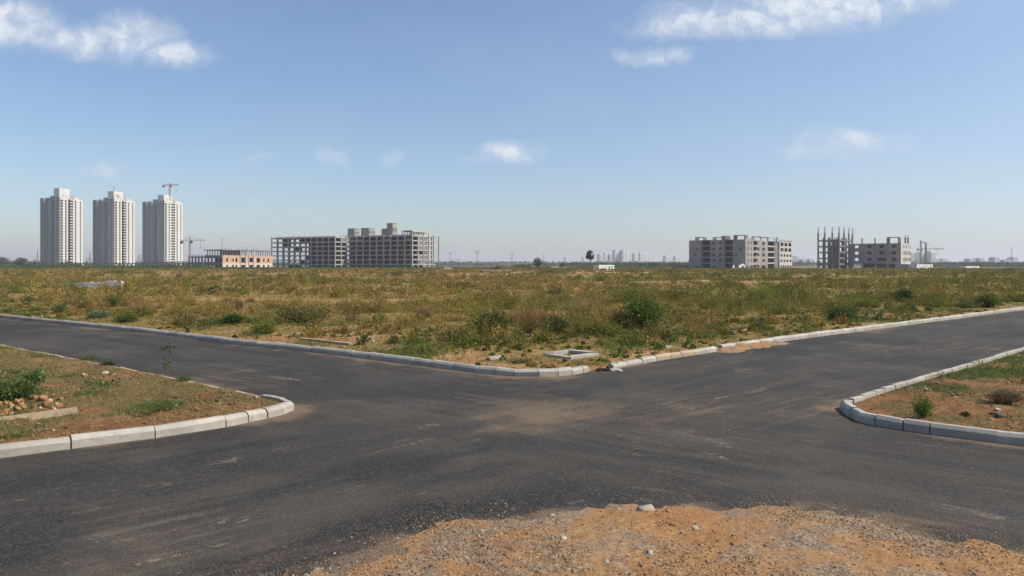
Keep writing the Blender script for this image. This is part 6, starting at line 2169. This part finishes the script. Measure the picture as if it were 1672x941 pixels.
# inspection chamber frame by the corner
def chamber():
    P = [ground_pt(*p, .16) for p in ((887, 577.5), (932, 584), (978, 577.5), (928, 572.5))]
    c = sum(P) / 4
    root = empty('chamber_frame', (c[0], c[1], float(main_h(c[:1], c[1:])[0]) - .09), 0, label='square open concrete chamber frame set in the ground near the corner', cat='manhole')
    z = .17
    for i in range(4):
        a, b = P[i] - c, P[(i + 1) % 4] - c
        d = (b - a) / np.linalg.norm(b - a); nrm = np.array([-d[1], d[0]])
        if nrm @ (-(a + b) / 2) < 0: nrm = -nrm
        w_ = .24
        a2, b2 = a + nrm * w_ + d * w_, b + nrm * w_ - d * w_
        s_ = MB()
        zz = z + (.0, .02, .05, .03)[i]
        s_.hexa([(*a, -.15), (*b, -.15), (*b2, -.15), (*a2, -.15), (*(a + d * .006), zz), (*(b - d * .006), zz), (*(b2 - d * .006), zz), (*(a2 + d * .006), zz)])
        s_.build('edge_slab', M['kerb'], root)
    s_ = MB(); q = [(p - c) * .7 for p in P]
    s_.quad(*[(*p, .035) for p in q]); s_.build('pit_shade', M['black'], root)  # flat black sheet standing in for the shade inside the chamber
chamber()


# broken pieces at the gap in the corner kerb
def broken_block(px, py, L, W, H, rz, m, label, seed):
    xy = ground_pt(px, py, 0)
    r_ = random.Random(seed)
    s_ = MB()
    j = lambda: r_.uniform(-.02, .02)
    n = 5
    ring = []
    for k in range(n + 1):
        x = -L / 2 + L * k / n
        sc = .75 if k in (0, n) else 1
        ring.append(len(s_.v))
        for (yy, zz) in ((-.5, 0), (.5, 0), (.5, .7), (.32, 1), (-.32, 1), (-.5, .7)):
            s_.v.append((x + j(), yy * W * sc + j(), zz * H * (sc if zz else 1) + (j() if zz else 0)))
    for k in range(n):
        for q in range(6):
            s_.f.append((ring[k] + q, ring[k + 1] + q, ring[k + 1] + (q + 1) % 6, ring[k] + (q + 1) % 6))
    s_.f += [tuple(ring[0] + q for q in range(6)), tuple(ring[n] + 5 - q for q in range(6))]
    o = s_.build('kerb_fragment', m)
    o.location = (xy[0], xy[1], 0); o.rotation_euler = (0, 0, rz)
    return tag(o, label, 'kerbstone', 'broken kerb pieces')
broken_block(984, 606, .38, .16, .08, .05, M['black'], 'blackened kerb fragment lying in the gap of the corner kerb', 1)
broken_block(1005, 606, .36, .20, .06, .25, M['kerb'], 'pale kerb fragment right of the blackened one', 2)
broken_block(1090, 573, .5, .25, .15, .5, M['kerb'], 'loose pale block on the soil behind the kerb at the bend', 3)

# hay-coloured litter and debris pile behind the right road kerb
rng = np.random.default_rng(55)
for i, (px, py, wp, lab, tint) in enumerate(((1196, 548, 20, 'dark chunk in the debris pile by the right road kerb', DARK * 1.8), (1212, 545, 16, 'brown chunk in the debris pile by the right road kerb', SOILT * .7),
                                             (1186, 546, 14, 'pale chunk in the debris pile by the right road kerb', PALE), (1222, 547, 12, 'smallest tan chunk at the right of the debris pile', SOILT))):
    stone(px, py, wp, lab, main_h, tint, .5, i)

# ================================================================ AIR
def haze():
    m = bpy.data.materials.new('haze')
    m.use_nodes = True
    t = NT(m.node_tree)
    v = t.n('ShaderNodeVolumePrincipled', {'Color': (.80, .85, 1.0, 1), 'Density': HAZE_DENSITY, 'Anisotropy': .25})
    t.n('ShaderNodeOutputMaterial', {'Volume': v.outputs[0]})
    s_ = MB(); s_.box(-9050, 9050, -650, 9050, -1.3, 95)
    s_.build('haze', m, kind='stuff')
HAZE_DENSITY = .00016
haze()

* [PROMPT] Using the data above, write out every line exactly, leaving the images behind.

* [SOLUTION TO THIS EXERCISE]
Keep writing the Blender script for this image. This is part 6, starting at line 2169. This part finishes the script. Measure the picture as if it were 1672x941 pixels.
# inspection chamber frame by the corner
def chamber():
    P = [ground_pt(*p, .16) for p in ((887, 577.5), (932, 584), (978, 577.5), (928, 572.5))]
    c = sum(P) / 4
    root = empty('chamber_frame', (c[0], c[1], float(main_h(c[:1], c[1:])[0]) - .09), 0, label='square open concrete chamber frame set in the ground near the corner', cat='manhole')
    z = .17
    for i in range(4):
        a, b = P[i] - c, P[(i + 1) % 4] - c
        d = (b - a) / np.linalg.norm(b - a); nrm = np.array([-d[1], d[0]])
        if nrm @ (-(a + b) / 2) < 0: nrm = -nrm
        w_ = .24
        a2, b2 = a + nrm * w_ + d * w_, b + nrm * w_ - d * w_
        s_ = MB()
        zz = z + (.0, .02, .05, .03)[i]
        s_.hexa([(*a, -.15), (*b, -.15), (*b2, -.15), (*a2, -.15), (*(a + d * .006), zz), (*(b - d * .006), zz), (*(b2 - d * .006), zz), (*(a2 + d * .006), zz)])
        s_.build('edge_slab', M['kerb'], root)
    s_ = MB(); q = [(p - c) * .7 for p in P]
    s_.quad(*[(*p, .035) for p in q]); s_.build('pit_shade', M['black'], root)  # flat black sheet standing in for the shade inside the chamber
chamber()


# broken pieces at the gap in the corner kerb
def broken_block(px, py, L, W, H, rz, m, label, seed):
    xy = ground_pt(px, py, 0)
    r_ = random.Random(seed)
    s_ = MB()
    j = lambda: r_.uniform(-.02, .02)
    n = 5
    ring = []
    for k in range(n + 1):
        x = -L / 2 + L * k / n
        sc = .75 if k in (0, n) else 1
        ring.append(len(s_.v))
        for (yy, zz) in ((-.5, 0), (.5, 0), (.5, .7), (.32, 1), (-.32, 1), (-.5, .7)):
            s_.v.append((x + j(), yy * W * sc + j(), zz * H * (sc if zz else 1) + (j() if zz else 0)))
    for k in range(n):
        for q in range(6):
            s_.f.append((ring[k] + q, ring[k + 1] + q, ring[k + 1] + (q + 1) % 6, ring[k] + (q + 1) % 6))
    s_.f += [tuple(ring[0] + q for q in range(6)), tuple(ring[n] + 5 - q for q in range(6))]
    o = s_.build('kerb_fragment', m)
    o.location = (xy[0], xy[1], 0); o.rotation_euler = (0, 0, rz)
    return tag(o, label, 'kerbstone', 'broken kerb pieces')
broken_block(984, 606, .38, .16, .08, .05, M['black'], 'blackened kerb fragment lying in the gap of the corner kerb', 1)
broken_block(1005, 606, .36, .20, .06, .25, M['kerb'], 'pale kerb fragment right of the blackened one', 2)
broken_block(1090, 573, .5, .25, .15, .5, M['kerb'], 'loose pale block on the soil behind the kerb at the bend', 3)

# hay-coloured litter and debris pile behind the right road kerb
rng = np.random.default_rng(55)
for i, (px, py, wp, lab, tint) in enumerate(((1196, 548, 20, 'dark chunk in the debris pile by the right road kerb', DARK * 1.8), (1212, 545, 16, 'brown chunk in the debris pile by the right road kerb', SOILT * .7),
                                             (1186, 546, 14, 'pale chunk in the debris pile by the right road kerb', PALE), (1222, 547, 12, 'smallest tan chunk at the right of the debris pile', SOILT))):
    stone(px, py, wp, lab, main_h, tint, .5, i)

# ================================================================ AIR
def haze():
    m = bpy.data.materials.new('haze')
    m.use_nodes = True
    t = NT(m.node_tree)
    v = t.n('ShaderNodeVolumePrincipled', {'Color': (.80, .85, 1.0, 1), 'Density': HAZE_DENSITY, 'Anisotropy': .25})
    t.n('ShaderNodeOutputMaterial', {'Volume': v.outputs[0]})
    s_ = MB(); s_.box(-9050, 9050, -650, 9050, -1.3, 95)
    s_.build('haze', m, kind='stuff')
HAZE_DENSITY = .00016
haze()